Write the material out again, line by line, exactly as it is.

MATERIAL PROVIDED ::
==============================

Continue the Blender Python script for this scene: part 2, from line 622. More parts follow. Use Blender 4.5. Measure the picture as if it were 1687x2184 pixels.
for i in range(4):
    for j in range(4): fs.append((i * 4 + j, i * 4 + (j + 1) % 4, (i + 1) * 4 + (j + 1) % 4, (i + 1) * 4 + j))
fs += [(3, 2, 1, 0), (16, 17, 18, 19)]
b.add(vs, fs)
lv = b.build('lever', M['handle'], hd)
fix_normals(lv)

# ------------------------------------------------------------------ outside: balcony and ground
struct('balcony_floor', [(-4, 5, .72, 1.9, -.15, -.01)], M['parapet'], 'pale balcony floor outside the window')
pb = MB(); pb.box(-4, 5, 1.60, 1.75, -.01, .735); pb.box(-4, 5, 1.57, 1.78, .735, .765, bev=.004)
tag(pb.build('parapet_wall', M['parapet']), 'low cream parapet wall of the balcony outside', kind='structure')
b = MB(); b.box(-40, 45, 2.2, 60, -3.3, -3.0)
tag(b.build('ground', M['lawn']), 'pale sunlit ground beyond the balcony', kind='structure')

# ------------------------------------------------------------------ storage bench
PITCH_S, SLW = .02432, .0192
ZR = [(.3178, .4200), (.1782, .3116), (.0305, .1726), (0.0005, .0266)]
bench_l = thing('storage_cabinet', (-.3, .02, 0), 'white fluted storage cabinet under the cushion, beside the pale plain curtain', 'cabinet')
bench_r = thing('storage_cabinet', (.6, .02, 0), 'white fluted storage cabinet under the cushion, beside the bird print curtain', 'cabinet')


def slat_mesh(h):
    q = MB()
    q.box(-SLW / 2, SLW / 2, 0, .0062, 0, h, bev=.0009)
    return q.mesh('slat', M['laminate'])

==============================

THE COMPLETED TASK ::
Continue the Blender Python script for this scene: part 2, from line 622. More parts follow. Use Blender 4.5. Measure the picture as if it were 1687x2184 pixels.
for i in range(4):
    for j in range(4): fs.append((i * 4 + j, i * 4 + (j + 1) % 4, (i + 1) * 4 + (j + 1) % 4, (i + 1) * 4 + j))
fs += [(3, 2, 1, 0), (16, 17, 18, 19)]
b.add(vs, fs)
lv = b.build('lever', M['handle'], hd)
fix_normals(lv)

# ------------------------------------------------------------------ outside: balcony and ground
struct('balcony_floor', [(-4, 5, .72, 1.9, -.15, -.01)], M['parapet'], 'pale balcony floor outside the window')
pb = MB(); pb.box(-4, 5, 1.60, 1.75, -.01, .735); pb.box(-4, 5, 1.57, 1.78, .735, .765, bev=.004)
tag(pb.build('parapet_wall', M['parapet']), 'low cream parapet wall of the balcony outside', kind='structure')
b = MB(); b.box(-40, 45, 2.2, 60, -3.3, -3.0)
tag(b.build('ground', M['lawn']), 'pale sunlit ground beyond the balcony', kind='structure')

# ------------------------------------------------------------------ storage bench
PITCH_S, SLW = .02432, .0192
ZR = [(.3178, .4200), (.1782, .3116), (.0305, .1726), (0.0005, .0266)]
bench_l = thing('storage_cabinet', (-.3, .02, 0), 'white fluted storage cabinet under the cushion, beside the pale plain curtain', 'cabinet')
bench_r = thing('storage_cabinet', (.6, .02, 0), 'white fluted storage cabinet under the cushion, beside the bird print curtain', 'cabinet')


def slat_mesh(h):
    q = MB()
    q.box(-SLW / 2, SLW / 2, 0, .0062, 0, h, bev=.0009)
    return q.mesh('slat', M['laminate'])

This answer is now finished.